--- START ENTRIES PROVIDED ---
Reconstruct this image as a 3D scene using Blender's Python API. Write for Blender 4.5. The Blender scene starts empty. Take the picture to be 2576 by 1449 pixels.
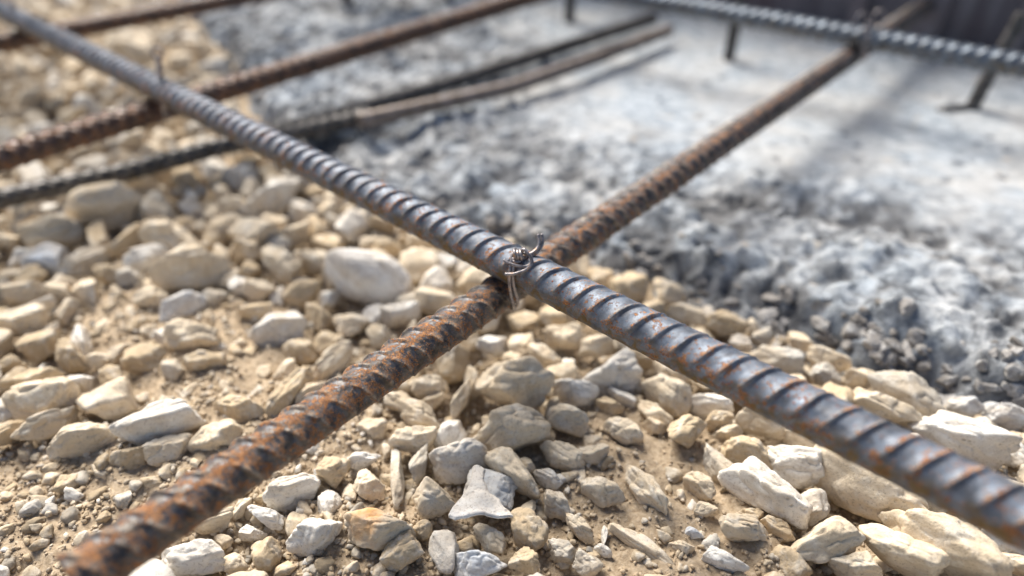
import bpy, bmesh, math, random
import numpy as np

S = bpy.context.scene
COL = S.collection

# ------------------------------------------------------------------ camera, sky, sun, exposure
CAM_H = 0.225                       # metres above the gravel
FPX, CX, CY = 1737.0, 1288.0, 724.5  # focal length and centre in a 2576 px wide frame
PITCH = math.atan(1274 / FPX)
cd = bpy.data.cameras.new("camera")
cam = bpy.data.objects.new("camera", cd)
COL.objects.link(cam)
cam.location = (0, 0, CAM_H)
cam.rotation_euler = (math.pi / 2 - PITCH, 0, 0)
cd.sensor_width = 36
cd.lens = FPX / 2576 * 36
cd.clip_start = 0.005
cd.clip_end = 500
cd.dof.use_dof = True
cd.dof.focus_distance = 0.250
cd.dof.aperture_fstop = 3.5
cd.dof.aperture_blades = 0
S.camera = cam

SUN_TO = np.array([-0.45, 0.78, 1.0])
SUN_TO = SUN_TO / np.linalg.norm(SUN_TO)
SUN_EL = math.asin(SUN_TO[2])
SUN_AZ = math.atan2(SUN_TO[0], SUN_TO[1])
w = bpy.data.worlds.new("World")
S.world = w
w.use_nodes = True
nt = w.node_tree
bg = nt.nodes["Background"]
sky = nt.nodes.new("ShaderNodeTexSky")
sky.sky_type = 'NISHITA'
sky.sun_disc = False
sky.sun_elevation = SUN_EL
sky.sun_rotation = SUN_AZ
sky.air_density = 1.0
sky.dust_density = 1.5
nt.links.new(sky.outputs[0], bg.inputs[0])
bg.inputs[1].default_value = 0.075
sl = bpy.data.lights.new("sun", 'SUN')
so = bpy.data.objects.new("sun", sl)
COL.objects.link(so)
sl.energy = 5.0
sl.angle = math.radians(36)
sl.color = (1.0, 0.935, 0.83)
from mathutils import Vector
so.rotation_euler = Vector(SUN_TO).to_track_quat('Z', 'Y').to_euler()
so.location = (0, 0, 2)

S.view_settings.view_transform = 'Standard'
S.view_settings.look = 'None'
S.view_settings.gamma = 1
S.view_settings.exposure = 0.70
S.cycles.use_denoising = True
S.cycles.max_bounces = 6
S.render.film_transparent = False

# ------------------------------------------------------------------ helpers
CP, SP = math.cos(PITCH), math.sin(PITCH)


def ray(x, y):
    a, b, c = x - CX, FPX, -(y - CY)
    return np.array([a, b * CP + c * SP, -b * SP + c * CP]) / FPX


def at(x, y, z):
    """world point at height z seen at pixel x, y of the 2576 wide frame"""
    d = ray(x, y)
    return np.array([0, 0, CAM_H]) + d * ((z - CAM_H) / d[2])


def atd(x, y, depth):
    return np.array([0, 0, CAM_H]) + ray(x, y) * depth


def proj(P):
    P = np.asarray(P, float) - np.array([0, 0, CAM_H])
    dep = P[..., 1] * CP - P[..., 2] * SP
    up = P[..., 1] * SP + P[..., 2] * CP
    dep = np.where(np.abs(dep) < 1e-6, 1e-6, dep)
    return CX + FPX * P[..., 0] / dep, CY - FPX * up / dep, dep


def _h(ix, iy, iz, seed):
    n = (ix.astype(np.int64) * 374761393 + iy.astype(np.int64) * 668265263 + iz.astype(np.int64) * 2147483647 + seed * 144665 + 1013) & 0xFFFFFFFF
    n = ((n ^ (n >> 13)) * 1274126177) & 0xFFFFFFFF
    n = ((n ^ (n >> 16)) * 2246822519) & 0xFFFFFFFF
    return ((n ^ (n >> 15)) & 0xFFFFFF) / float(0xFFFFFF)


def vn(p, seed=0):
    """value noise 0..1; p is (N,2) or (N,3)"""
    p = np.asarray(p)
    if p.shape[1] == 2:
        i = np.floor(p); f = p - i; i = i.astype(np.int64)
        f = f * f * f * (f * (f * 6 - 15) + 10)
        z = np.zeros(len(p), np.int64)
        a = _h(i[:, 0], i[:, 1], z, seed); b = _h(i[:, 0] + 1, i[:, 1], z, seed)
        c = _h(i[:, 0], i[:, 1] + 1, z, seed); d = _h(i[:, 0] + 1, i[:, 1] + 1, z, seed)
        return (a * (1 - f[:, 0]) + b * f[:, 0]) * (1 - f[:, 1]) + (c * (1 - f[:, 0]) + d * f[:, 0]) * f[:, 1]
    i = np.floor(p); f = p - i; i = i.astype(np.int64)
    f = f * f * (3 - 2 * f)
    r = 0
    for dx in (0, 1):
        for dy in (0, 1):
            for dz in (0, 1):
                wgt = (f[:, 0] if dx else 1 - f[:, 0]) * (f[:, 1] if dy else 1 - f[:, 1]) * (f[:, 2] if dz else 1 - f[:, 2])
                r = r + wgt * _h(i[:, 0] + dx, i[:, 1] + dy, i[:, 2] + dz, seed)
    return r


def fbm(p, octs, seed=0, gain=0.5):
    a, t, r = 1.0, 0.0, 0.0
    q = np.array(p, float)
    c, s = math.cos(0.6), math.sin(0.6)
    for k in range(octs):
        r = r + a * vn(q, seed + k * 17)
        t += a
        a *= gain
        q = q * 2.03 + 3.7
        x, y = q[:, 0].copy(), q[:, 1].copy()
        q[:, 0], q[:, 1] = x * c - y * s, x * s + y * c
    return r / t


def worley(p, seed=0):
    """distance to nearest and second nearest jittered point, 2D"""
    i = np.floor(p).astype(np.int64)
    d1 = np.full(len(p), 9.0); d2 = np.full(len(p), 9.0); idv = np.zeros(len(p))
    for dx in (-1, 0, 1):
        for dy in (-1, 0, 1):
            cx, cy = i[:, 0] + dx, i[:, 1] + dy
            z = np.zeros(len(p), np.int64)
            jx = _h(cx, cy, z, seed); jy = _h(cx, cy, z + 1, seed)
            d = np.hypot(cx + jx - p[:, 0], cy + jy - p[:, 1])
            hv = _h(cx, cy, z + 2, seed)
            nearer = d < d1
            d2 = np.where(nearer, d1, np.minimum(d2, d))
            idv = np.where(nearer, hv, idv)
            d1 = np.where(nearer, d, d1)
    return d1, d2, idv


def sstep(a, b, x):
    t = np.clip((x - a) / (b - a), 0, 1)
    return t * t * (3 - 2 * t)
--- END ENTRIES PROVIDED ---
--- START ENTRIES PROVIDED ---
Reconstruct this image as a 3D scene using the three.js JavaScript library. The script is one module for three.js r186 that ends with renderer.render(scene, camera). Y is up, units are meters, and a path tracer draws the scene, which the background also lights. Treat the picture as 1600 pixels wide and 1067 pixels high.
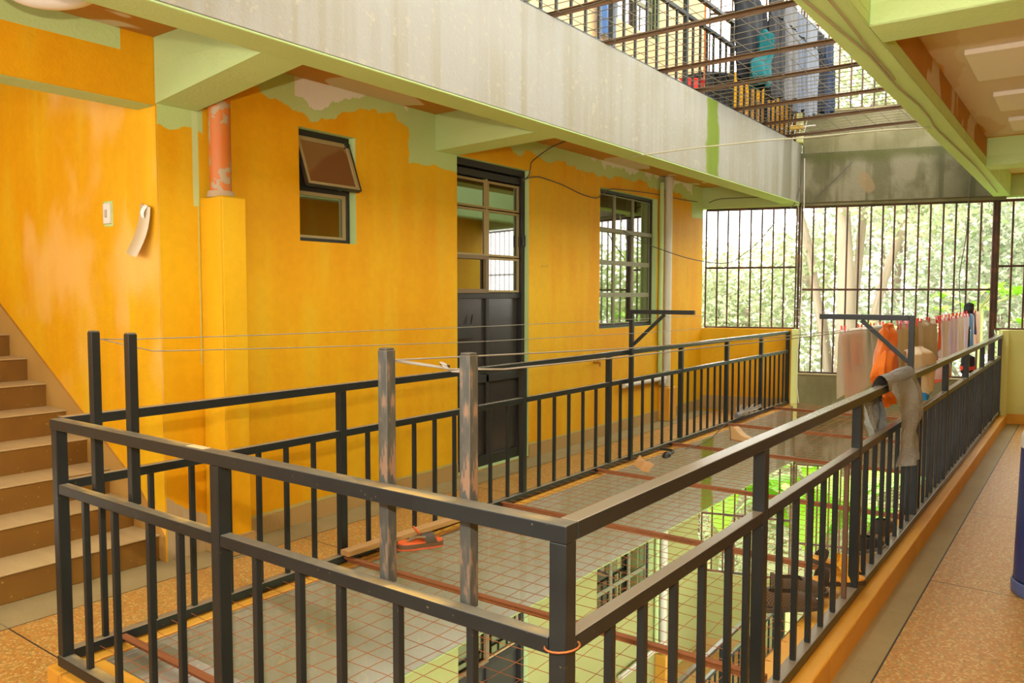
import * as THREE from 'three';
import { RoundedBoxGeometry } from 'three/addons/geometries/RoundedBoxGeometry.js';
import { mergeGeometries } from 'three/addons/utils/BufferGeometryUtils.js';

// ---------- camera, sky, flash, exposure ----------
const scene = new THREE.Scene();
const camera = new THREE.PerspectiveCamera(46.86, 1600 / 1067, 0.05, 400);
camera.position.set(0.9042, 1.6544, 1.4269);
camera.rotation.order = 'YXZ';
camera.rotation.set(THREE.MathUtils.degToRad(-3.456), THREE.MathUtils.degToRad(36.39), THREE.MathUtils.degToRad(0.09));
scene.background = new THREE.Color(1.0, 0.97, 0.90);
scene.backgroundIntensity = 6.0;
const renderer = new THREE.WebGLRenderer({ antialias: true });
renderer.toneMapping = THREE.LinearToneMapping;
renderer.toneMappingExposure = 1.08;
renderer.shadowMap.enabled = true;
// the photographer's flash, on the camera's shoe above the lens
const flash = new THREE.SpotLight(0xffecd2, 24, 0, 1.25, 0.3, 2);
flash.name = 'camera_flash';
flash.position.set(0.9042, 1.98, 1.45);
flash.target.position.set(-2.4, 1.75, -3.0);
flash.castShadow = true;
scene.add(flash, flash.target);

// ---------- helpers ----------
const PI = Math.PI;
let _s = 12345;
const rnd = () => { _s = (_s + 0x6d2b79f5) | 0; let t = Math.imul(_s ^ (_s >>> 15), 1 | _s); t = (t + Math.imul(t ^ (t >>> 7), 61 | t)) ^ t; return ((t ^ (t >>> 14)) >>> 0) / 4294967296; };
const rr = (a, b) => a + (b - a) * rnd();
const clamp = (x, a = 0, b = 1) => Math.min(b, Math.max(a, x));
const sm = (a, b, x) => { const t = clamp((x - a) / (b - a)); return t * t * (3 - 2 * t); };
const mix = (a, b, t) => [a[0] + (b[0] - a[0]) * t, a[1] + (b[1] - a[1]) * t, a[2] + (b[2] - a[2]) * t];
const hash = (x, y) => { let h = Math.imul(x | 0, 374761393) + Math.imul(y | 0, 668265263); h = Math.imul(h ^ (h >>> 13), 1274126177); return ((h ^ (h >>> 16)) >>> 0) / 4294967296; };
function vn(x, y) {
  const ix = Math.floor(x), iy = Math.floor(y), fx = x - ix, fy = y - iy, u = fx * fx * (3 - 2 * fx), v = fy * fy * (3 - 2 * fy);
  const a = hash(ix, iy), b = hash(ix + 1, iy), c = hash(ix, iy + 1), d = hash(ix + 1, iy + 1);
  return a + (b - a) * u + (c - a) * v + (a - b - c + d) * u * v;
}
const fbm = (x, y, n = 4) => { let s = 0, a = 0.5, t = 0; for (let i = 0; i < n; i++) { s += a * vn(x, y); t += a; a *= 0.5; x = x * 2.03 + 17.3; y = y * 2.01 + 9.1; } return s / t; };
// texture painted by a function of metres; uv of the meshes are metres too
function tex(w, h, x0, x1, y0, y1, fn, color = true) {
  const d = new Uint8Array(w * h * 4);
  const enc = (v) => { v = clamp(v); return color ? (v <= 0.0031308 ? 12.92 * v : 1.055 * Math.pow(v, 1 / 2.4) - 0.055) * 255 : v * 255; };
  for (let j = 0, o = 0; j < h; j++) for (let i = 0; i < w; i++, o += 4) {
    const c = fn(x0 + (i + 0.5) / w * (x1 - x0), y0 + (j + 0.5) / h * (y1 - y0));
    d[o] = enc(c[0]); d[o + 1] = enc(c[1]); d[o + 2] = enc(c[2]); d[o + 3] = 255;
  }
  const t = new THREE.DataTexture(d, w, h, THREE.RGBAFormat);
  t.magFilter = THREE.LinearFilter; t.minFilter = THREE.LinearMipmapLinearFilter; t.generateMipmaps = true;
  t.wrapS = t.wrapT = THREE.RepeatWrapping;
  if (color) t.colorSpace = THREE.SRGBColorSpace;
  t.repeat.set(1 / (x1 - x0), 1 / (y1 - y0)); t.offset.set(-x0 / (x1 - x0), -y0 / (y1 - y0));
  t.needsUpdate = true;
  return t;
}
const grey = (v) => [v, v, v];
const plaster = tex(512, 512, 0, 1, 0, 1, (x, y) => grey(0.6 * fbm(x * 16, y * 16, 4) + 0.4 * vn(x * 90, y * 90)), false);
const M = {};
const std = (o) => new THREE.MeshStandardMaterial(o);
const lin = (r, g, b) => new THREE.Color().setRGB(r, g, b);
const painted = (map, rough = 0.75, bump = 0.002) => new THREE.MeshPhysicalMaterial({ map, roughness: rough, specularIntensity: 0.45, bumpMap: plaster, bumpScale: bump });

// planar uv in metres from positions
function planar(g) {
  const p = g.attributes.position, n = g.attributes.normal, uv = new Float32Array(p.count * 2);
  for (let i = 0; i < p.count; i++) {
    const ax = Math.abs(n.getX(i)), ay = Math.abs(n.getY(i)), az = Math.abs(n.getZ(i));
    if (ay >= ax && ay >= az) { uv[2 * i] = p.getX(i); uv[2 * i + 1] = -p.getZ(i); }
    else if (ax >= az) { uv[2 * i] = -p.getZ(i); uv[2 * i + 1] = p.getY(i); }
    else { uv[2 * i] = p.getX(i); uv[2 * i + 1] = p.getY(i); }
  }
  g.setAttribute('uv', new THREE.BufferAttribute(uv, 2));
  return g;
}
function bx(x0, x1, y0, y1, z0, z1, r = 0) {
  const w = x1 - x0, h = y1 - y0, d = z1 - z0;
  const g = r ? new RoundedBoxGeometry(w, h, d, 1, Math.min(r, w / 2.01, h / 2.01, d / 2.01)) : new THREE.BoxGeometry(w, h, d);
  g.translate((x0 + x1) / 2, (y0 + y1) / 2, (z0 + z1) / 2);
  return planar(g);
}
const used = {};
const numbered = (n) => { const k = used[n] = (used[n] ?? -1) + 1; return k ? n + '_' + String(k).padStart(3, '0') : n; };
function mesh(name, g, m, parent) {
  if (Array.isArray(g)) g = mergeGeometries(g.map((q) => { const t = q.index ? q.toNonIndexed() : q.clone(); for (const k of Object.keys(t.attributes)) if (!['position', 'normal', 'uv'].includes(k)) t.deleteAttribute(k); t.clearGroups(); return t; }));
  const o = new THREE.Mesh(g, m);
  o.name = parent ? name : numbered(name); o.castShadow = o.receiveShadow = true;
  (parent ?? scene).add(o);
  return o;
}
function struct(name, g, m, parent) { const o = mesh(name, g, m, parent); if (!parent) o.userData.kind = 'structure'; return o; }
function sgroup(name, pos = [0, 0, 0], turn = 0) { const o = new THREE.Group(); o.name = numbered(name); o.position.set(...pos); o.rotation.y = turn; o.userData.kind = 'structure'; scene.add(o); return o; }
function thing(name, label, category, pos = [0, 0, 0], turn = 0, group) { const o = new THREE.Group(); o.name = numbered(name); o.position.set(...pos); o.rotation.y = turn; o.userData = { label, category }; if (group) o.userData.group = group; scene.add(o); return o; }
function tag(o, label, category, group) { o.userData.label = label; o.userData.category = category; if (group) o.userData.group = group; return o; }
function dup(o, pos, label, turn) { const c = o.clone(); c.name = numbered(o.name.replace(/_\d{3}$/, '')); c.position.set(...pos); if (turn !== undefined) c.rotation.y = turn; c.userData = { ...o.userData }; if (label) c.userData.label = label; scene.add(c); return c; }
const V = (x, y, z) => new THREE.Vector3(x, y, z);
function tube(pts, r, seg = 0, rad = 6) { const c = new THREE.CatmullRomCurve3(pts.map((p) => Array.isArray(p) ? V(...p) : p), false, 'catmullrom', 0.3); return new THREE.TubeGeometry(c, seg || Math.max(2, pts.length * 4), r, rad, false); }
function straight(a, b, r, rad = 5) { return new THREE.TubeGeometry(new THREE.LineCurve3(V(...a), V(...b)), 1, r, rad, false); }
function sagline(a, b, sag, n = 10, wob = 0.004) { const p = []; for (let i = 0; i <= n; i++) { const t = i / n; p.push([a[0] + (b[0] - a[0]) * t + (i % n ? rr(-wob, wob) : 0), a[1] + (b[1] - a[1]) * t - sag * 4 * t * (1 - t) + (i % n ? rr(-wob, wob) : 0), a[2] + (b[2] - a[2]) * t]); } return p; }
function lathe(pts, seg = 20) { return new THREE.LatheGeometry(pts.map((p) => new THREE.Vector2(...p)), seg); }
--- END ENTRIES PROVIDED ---
**THE TASK**. Within the listing above, extract exactly the lines that run from the one containing "Reconstruct this image as a 3D scene using Blender's" through the one containing "S.camera = cam", excluding any pictures.

**COMPLETE RESPONSE**.
Reconstruct this image as a 3D scene using Blender's Python API. Write for Blender 4.5. The Blender scene starts empty. Take the picture to be 2576 by 1449 pixels.
import bpy, bmesh, math, random
import numpy as np

S = bpy.context.scene
COL = S.collection

# ------------------------------------------------------------------ camera, sky, sun, exposure
CAM_H = 0.225                       # metres above the gravel
FPX, CX, CY = 1737.0, 1288.0, 724.5  # focal length and centre in a 2576 px wide frame
PITCH = math.atan(1274 / FPX)
cd = bpy.data.cameras.new("camera")
cam = bpy.data.objects.new("camera", cd)
COL.objects.link(cam)
cam.location = (0, 0, CAM_H)
cam.rotation_euler = (math.pi / 2 - PITCH, 0, 0)
cd.sensor_width = 36
cd.lens = FPX / 2576 * 36
cd.clip_start = 0.005
cd.clip_end = 500
cd.dof.use_dof = True
cd.dof.focus_distance = 0.250
cd.dof.aperture_fstop = 3.5
cd.dof.aperture_blades = 0
S.camera = cam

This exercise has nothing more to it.